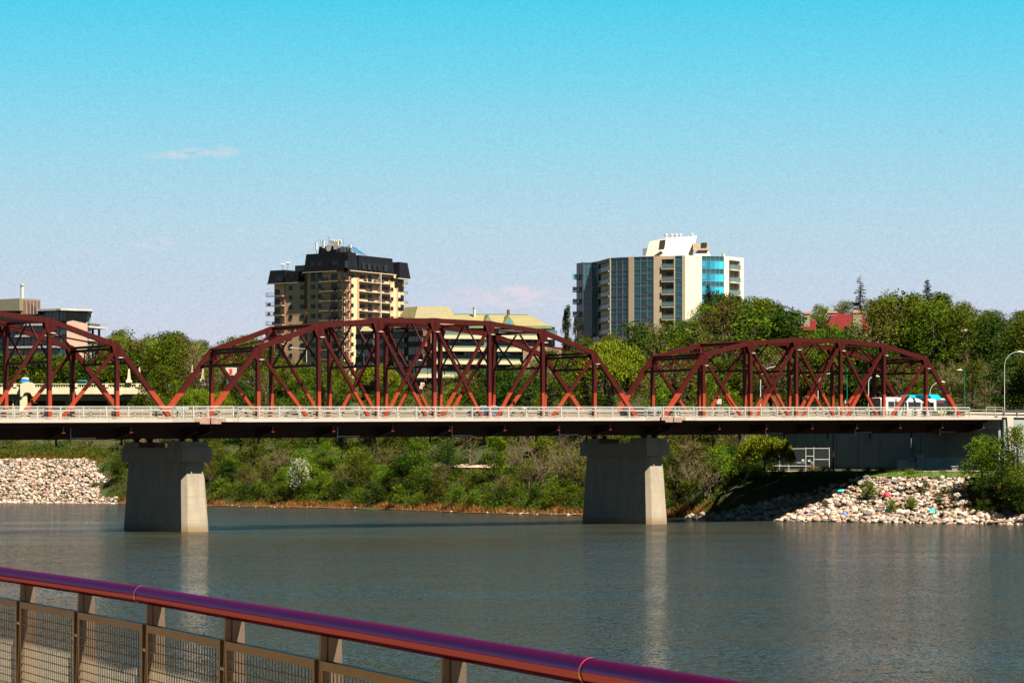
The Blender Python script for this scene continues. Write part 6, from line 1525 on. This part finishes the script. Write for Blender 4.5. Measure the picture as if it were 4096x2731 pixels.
# kinds: name -> (prototypes, description)
KIND = {
 'green': [deciduous(11+k_, 10, 8.5, L_['green']) for k_ in range(4)],
 'dark': [deciduous(31+k_, 10, 9, L_['dark'], 50, 100, .36, .08) for k_ in range(3)],
 'olive': [deciduous(51+k_, 10, 8, L_['olive'], 48, 70, .28, .12, 12, M_TWIG, sparse=.3) for k_ in range(3)],
 'bright': [deciduous(71+k_, 10, 7.5, L_['bright'], 46, 90, .32, .1) for k_ in range(3)],
 'willow': [willow(91+k_, 9, 9, L_['yellow']) for k_ in range(1)],
 'spruce': [spruce(101+k_, 12, 5.2, L_['spruce']) for k_ in range(2)],
 'thin': [spruce(111, 12, 5.5, L_['spruce'], .75)],
 'poplar': [poplar(121+k_, 14, 2.8) for k_ in range(2)],
 'bare': [bare(131+k_, 6, 6) for k_ in range(2)],
 'shrub': [deciduous(141+k_, 4, 4.6, L_[c_], 26, 70, .26, .05, name='leafy_shrub') for k_, c_ in enumerate(('green', 'dark', 'green', 'bright', 'olive'))],
}
DESC = {'green': 'mid green leafy tree', 'dark': 'dark green dense tree', 'olive': 'thin olive tree with pale twigs', 'bright': 'fresh green tree', 'willow': 'yellow green willow', 'spruce': 'dark conical spruce', 'thin': 'thin spruce with bare branches', 'poplar': 'tall narrow poplar', 'bare': 'bare twiggy shrub', 'shrub': 'low leafy shrub'}
PLANTS = []     # (kind, px, Y, z, height, rz, proto index)
SKYL = [(-400, 1400), (0, 1395), (230, 1385), (300, 1360), (380, 1345), (430, 1312), (480, 1300), (520, 1335), (600, 1330), (690, 1318), (760, 1335), (850, 1362), (900, 1352), (960, 1338), (1060, 1318), (1075, 1440), (1150, 1446), (1300, 1440), (1440, 1450), (1490, 1470), (1560, 1455), (1620, 1520), (1780, 1500), (1850, 1475), (2000, 1465), (2100, 1450), (2140, 1405), (2200, 1392), (2290, 1350), (2400, 1325), (2460, 1330), (2520, 1292), (2600, 1265), (2640, 1255), (2700, 1270), (2780, 1275), (2830, 1195), (2900, 1180), (2990, 1178), (3060, 1185), (3110, 1200), (3180, 1235), (3260, 1225), (3300, 1165), (3370, 1185), (3440, 1175), (3500, 1180), (3560, 1170), (3640, 1160), (3700, 1178), (3790, 1162), (3860, 1195), (3920, 1235), (4000, 1240), (4100, 1235), (4600, 1240)]
def limit_y(px, Y):
    """highest picture row (smallest y) a tree at this place may reach"""
    y = interp(SKYL, px)
    if px < 560 and Y < 699: y = 1652
    if 560 <= px < 1000 and Y < 699: y = max(y, 1440)
    if 3160 < px < 3500 and Y < 558: y = max(y, 1305+34*math.sin(px*.045+1))
    if 1480 < px < 1780 and Y < 618: y = max(y, 1525)
    if 2230 < px < 2320 and Y < 600: y = max(y, 1390)
    if 3520 < px < 4150 and Y < 470: y = max(y, 1420)
    return y
rn = random.Random(77)
rows = [  # (u behind the waterline, spacing px, height range)
 (7, 70, (2.5, 4.5)), (14, 84, (4.5, 7)), (23, 100, (6, 9.5)), (42, 112, (8, 11)), (60, 112, (9, 13)), (82, 112, (10, 14)), (106, 118, (10, 14)), (132, 118, (11, 15)), (160, 118, (11, 15)), (188, 104, (11, 15)), (212, 104, (11, 15))]
for ri, (u, stp_, (h0, h1)) in enumerate(rows):
    px = -120+rn.uniform(0, 60)
    while px < 4230:
        px += stp_*rn.uniform(.75, 1.25); uu = u+rn.uniform(-4, 4)*(1 if u > 10 else .4); Y = shore(px)+uu
        if u < 30 and px < 470: continue
        if u < 26 and 2740 < px: continue
        if u < 75 and 2980 < px < 4300: continue
        if u < 40 and px > 2640 and u > 24: continue
        if u < 28 and 1790 < px < 1960 and u > 9: continue
        
        # building footprints
        if 1400 < px < 2260 and Y > 603: continue
        if 2280 < px < 2990 and Y > 612: continue
        if px < 430 and Y > 740: continue
        if 3150 < px < 3520 and 552 < Y < 575: continue
        if px < 620 and 692 < Y < 722: continue
        z = ground(px, Y); ly = limit_y(px, Y); hmax = ZC+(HY-ly)*Y/F-z; h_ = rn.uniform(h0, h1)
        back = ri >= 6
        if back and hmax > h_ and hmax < 21: h_ = hmax*rn.uniform(.9, 1.0)
        if h_ > hmax: h_ = hmax*rn.uniform(.9, 1.0)
        if h_ < 2.0: continue
        if h_ < 4.6: kd = 'shrub'
        else:
            r_ = rn.random()
            if px > 3500 and Y > 520: kd = 'olive' if r_ < .45 else 'bright' if r_ < .6 else 'green' if r_ < .85 else 'dark'
            elif px > 3850: kd = 'dark' if r_ < .5 else 'green'
            elif ri <= 3: kd = 'green' if r_ < .42 else 'olive' if r_ < .66 else 'dark' if r_ < .80 else 'bright' if r_ < .92 else 'bare'
            else: kd = 'green' if r_ < .36 else 'olive' if r_ < .6 else 'bright' if r_ < .8 else 'dark' if r_ < .97 else 'spruce'
            if kd == 'bare': h_ = min(h_, 6)
        PLANTS.append((kd, px, Y, z, h_, rn.uniform(0, 6.28), rn.randint(0, 9)))
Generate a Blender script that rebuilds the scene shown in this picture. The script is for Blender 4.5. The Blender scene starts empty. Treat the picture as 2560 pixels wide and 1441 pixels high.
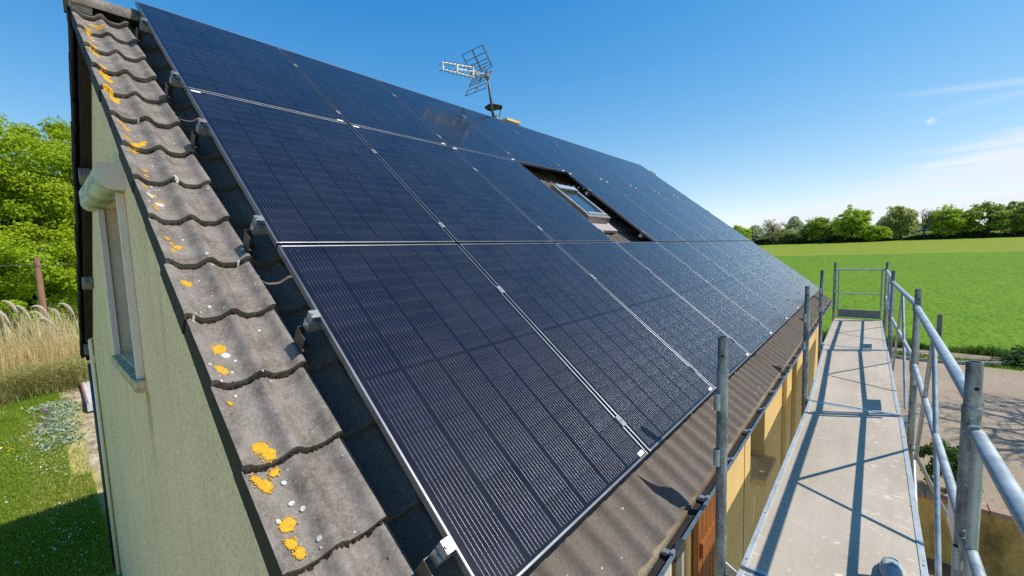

What you have to do
Without the pictures, retype the whole of the material above exactly.

Response
The Blender Python script for this scene continues. Write part 6, from line 1525 on. This part finishes the script. Write for Blender 4.5. Measure the picture as if it were 4096x2731 pixels.
# kinds: name -> (prototypes, description)
KIND = {
 'green': [deciduous(11+k_, 10, 8.5, L_['green']) for k_ in range(4)],
 'dark': [deciduous(31+k_, 10, 9, L_['dark'], 50, 100, .36, .08) for k_ in range(3)],
 'olive': [deciduous(51+k_, 10, 8, L_['olive'], 48, 70, .28, .12, 12, M_TWIG, sparse=.3) for k_ in range(3)],
 'bright': [deciduous(71+k_, 10, 7.5, L_['bright'], 46, 90, .32, .1) for k_ in range(3)],
 'willow': [willow(91+k_, 9, 9, L_['yellow']) for k_ in range(1)],
 'spruce': [spruce(101+k_, 12, 5.2, L_['spruce']) for k_ in range(2)],
 'thin': [spruce(111, 12, 5.5, L_['spruce'], .75)],
 'poplar': [poplar(121+k_, 14, 2.8) for k_ in range(2)],
 'bare': [bare(131+k_, 6, 6) for k_ in range(2)],
 'shrub': [deciduous(141+k_, 4, 4.6, L_[c_], 26, 70, .26, .05, name='leafy_shrub') for k_, c_ in enumerate(('green', 'dark', 'green', 'bright', 'olive'))],
}
DESC = {'green': 'mid green leafy tree', 'dark': 'dark green dense tree', 'olive': 'thin olive tree with pale twigs', 'bright': 'fresh green tree', 'willow': 'yellow green willow', 'spruce': 'dark conical spruce', 'thin': 'thin spruce with bare branches', 'poplar': 'tall narrow poplar', 'bare': 'bare twiggy shrub', 'shrub': 'low leafy shrub'}
PLANTS = []     # (kind, px, Y, z, height, rz, proto index)
SKYL = [(-400, 1400), (0, 1395), (230, 1385), (300, 1360), (380, 1345), (430, 1312), (480, 1300), (520, 1335), (600, 1330), (690, 1318), (760, 1335), (850, 1362), (900, 1352), (960, 1338), (1060, 1318), (1075, 1440), (1150, 1446), (1300, 1440), (1440, 1450), (1490, 1470), (1560, 1455), (1620, 1520), (1780, 1500), (1850, 1475), (2000, 1465), (2100, 1450), (2140, 1405), (2200, 1392), (2290, 1350), (2400, 1325), (2460, 1330), (2520, 1292), (2600, 1265), (2640, 1255), (2700, 1270), (2780, 1275), (2830, 1195), (2900, 1180), (2990, 1178), (3060, 1185), (3110, 1200), (3180, 1235), (3260, 1225), (3300, 1165), (3370, 1185), (3440, 1175), (3500, 1180), (3560, 1170), (3640, 1160), (3700, 1178), (3790, 1162), (3860, 1195), (3920, 1235), (4000, 1240), (4100, 1235), (4600, 1240)]
def limit_y(px, Y):
    """highest picture row (smallest y) a tree at this place may reach"""
    y = interp(SKYL, px)
    if px < 560 and Y < 699: y = 1652
    if 560 <= px < 1000 and Y < 699: y = max(y, 1440)
    if 3160 < px < 3500 and Y < 558: y = max(y, 1305+34*math.sin(px*.045+1))
    if 1480 < px < 1780 and Y < 618: y = max(y, 1525)
    if 2230 < px < 2320 and Y < 600: y = max(y, 1390)
    if 3520 < px < 4150 and Y < 470: y = max(y, 1420)
    return y
rn = random.Random(77)
rows = [  # (u behind the waterline, spacing px, height range)
 (7, 70, (2.5, 4.5)), (14, 84, (4.5, 7)), (23, 100, (6, 9.5)), (42, 112, (8, 11)), (60, 112, (9, 13)), (82, 112, (10, 14)), (106, 118, (10, 14)), (132, 118, (11, 15)), (160, 118, (11, 15)), (188, 104, (11, 15)), (212, 104, (11, 15))]
for ri, (u, stp_, (h0, h1)) in enumerate(rows):
    px = -120+rn.uniform(0, 60)
    while px < 4230:
        px += stp_*rn.uniform(.75, 1.25); uu = u+rn.uniform(-4, 4)*(1 if u > 10 else .4); Y = shore(px)+uu
        if u < 30 and px < 470: continue
        if u < 26 and 2740 < px: continue
        if u < 75 and 2980 < px < 4300: continue
        if u < 40 and px > 2640 and u > 24: continue
        if u < 28 and 1790 < px < 1960 and u > 9: continue
        
        # building footprints
        if 1400 < px < 2260 and Y > 603: continue
        if 2280 < px < 2990 and Y > 612: continue
        if px < 430 and Y > 740: continue
        if 3150 < px < 3520 and 552 < Y < 575: continue
        if px < 620 and 692 < Y < 722: continue
        z = ground(px, Y); ly = limit_y(px, Y); hmax = ZC+(HY-ly)*Y/F-z; h_ = rn.uniform(h0, h1)
        back = ri >= 6
        if back and hmax > h_ and hmax < 21: h_ = hmax*rn.uniform(.9, 1.0)
        if h_ > hmax: h_ = hmax*rn.uniform(.9, 1.0)
        if h_ < 2.0: continue
        if h_ < 4.6: kd = 'shrub'
        else:
            r_ = rn.random()
            if px > 3500 and Y > 520: kd = 'olive' if r_ < .45 else 'bright' if r_ < .6 else 'green' if r_ < .85 else 'dark'
            elif px > 3850: kd = 'dark' if r_ < .5 else 'green'
            elif ri <= 3: kd = 'green' if r_ < .42 else 'olive' if r_ < .66 else 'dark' if r_ < .80 else 'bright' if r_ < .92 else 'bare'
            else: kd = 'green' if r_ < .36 else 'olive' if r_ < .6 else 'bright' if r_ < .8 else 'dark' if r_ < .97 else 'spruce'
            if kd == 'bare': h_ = min(h_, 6)
        PLANTS.append((kd, px, Y, z, h_, rn.uniform(0, 6.28), rn.randint(0, 9)))
Generate a Blender script that rebuilds the scene shown in this picture. The script is for Blender 4.5. The Blender scene starts empty. Treat the picture as 2560 pixels wide and 1441 pixels high.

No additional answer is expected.